(Rows from a dataset)
-*-*-

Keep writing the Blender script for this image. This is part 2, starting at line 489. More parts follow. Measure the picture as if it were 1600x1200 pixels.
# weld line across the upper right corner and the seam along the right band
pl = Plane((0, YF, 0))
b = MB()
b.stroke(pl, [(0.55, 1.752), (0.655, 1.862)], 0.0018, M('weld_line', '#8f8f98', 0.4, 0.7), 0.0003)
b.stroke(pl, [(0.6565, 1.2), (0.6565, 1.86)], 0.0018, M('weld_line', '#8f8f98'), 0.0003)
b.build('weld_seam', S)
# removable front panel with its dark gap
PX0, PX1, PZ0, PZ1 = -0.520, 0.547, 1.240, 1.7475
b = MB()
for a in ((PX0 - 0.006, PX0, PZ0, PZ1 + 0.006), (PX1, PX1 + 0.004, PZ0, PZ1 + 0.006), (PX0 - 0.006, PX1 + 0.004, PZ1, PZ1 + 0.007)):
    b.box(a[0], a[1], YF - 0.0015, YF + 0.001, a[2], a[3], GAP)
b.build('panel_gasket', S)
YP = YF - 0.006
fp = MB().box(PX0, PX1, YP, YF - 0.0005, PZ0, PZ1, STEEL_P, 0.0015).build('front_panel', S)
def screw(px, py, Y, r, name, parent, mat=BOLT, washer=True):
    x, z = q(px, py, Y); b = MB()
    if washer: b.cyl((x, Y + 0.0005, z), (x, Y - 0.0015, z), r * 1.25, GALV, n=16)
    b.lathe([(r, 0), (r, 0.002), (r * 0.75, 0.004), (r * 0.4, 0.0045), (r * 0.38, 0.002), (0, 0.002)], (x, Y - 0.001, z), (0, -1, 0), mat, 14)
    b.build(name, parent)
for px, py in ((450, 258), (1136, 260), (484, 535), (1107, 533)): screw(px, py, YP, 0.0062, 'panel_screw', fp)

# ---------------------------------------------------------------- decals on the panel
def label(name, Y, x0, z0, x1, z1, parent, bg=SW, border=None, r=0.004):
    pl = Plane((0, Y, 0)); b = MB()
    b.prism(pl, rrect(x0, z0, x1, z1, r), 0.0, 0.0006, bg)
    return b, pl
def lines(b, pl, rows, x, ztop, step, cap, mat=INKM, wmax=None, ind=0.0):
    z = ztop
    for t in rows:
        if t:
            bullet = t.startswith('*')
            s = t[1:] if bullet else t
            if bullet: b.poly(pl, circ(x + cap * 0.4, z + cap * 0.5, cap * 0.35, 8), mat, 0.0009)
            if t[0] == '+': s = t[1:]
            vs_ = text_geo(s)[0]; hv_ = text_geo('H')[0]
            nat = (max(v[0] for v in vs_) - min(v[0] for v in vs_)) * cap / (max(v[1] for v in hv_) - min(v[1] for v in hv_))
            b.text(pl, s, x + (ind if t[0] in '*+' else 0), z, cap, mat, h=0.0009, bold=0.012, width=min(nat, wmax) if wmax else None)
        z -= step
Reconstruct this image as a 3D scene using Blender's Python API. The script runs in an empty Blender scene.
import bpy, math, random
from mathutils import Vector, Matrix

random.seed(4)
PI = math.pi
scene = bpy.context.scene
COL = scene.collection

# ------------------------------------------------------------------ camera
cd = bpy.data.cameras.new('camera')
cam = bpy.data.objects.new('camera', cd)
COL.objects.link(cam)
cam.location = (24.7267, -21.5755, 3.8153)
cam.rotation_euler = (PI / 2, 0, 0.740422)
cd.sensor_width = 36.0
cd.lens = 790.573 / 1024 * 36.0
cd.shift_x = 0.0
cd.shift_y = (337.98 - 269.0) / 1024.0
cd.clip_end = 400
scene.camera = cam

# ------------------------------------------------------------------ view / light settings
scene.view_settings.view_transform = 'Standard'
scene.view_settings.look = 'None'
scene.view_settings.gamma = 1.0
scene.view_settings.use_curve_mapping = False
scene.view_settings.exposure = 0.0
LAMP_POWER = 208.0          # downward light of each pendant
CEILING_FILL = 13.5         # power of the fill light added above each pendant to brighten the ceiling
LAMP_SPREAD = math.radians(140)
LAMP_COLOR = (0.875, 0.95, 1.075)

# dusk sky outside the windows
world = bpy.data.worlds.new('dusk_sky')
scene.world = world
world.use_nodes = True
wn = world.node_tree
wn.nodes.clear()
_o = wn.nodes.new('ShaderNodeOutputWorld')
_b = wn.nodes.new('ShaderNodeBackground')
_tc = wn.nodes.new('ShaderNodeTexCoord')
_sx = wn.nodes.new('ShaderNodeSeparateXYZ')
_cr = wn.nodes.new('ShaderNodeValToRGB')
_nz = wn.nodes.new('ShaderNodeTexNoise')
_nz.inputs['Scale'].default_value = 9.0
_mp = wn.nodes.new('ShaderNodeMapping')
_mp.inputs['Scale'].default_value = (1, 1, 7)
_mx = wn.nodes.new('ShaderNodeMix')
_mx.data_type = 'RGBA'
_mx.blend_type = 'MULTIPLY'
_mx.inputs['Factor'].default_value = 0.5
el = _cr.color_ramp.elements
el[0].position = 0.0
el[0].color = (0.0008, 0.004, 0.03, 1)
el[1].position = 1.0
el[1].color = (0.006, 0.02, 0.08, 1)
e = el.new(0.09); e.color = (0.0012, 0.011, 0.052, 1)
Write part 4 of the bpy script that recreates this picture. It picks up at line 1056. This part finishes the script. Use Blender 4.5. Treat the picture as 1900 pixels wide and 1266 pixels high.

-*-*-

Repeat, word for word, the lines from the opening of the material through the line containing "for px, py in".

Keep writing the Blender script for this image. This is part 2, starting at line 489. More parts follow. Measure the picture as if it were 1600x1200 pixels.
# weld line across the upper right corner and the seam along the right band
pl = Plane((0, YF, 0))
b = MB()
b.stroke(pl, [(0.55, 1.752), (0.655, 1.862)], 0.0018, M('weld_line', '#8f8f98', 0.4, 0.7), 0.0003)
b.stroke(pl, [(0.6565, 1.2), (0.6565, 1.86)], 0.0018, M('weld_line', '#8f8f98'), 0.0003)
b.build('weld_seam', S)
# removable front panel with its dark gap
PX0, PX1, PZ0, PZ1 = -0.520, 0.547, 1.240, 1.7475
b = MB()
for a in ((PX0 - 0.006, PX0, PZ0, PZ1 + 0.006), (PX1, PX1 + 0.004, PZ0, PZ1 + 0.006), (PX0 - 0.006, PX1 + 0.004, PZ1, PZ1 + 0.007)):
    b.box(a[0], a[1], YF - 0.0015, YF + 0.001, a[2], a[3], GAP)
b.build('panel_gasket', S)
YP = YF - 0.006
fp = MB().box(PX0, PX1, YP, YF - 0.0005, PZ0, PZ1, STEEL_P, 0.0015).build('front_panel', S)
def screw(px, py, Y, r, name, parent, mat=BOLT, washer=True):
    x, z = q(px, py, Y); b = MB()
    if washer: b.cyl((x, Y + 0.0005, z), (x, Y - 0.0015, z), r * 1.25, GALV, n=16)
    b.lathe([(r, 0), (r, 0.002), (r * 0.75, 0.004), (r * 0.4, 0.0045), (r * 0.38, 0.002), (0, 0.002)], (x, Y - 0.001, z), (0, -1, 0), mat, 14)
    b.build(name, parent)
for px, py in ((450, 258), (1136, 260), (484, 535), (1107, 533)): screw(px, py, YP, 0.0062, 'panel_screw', fp)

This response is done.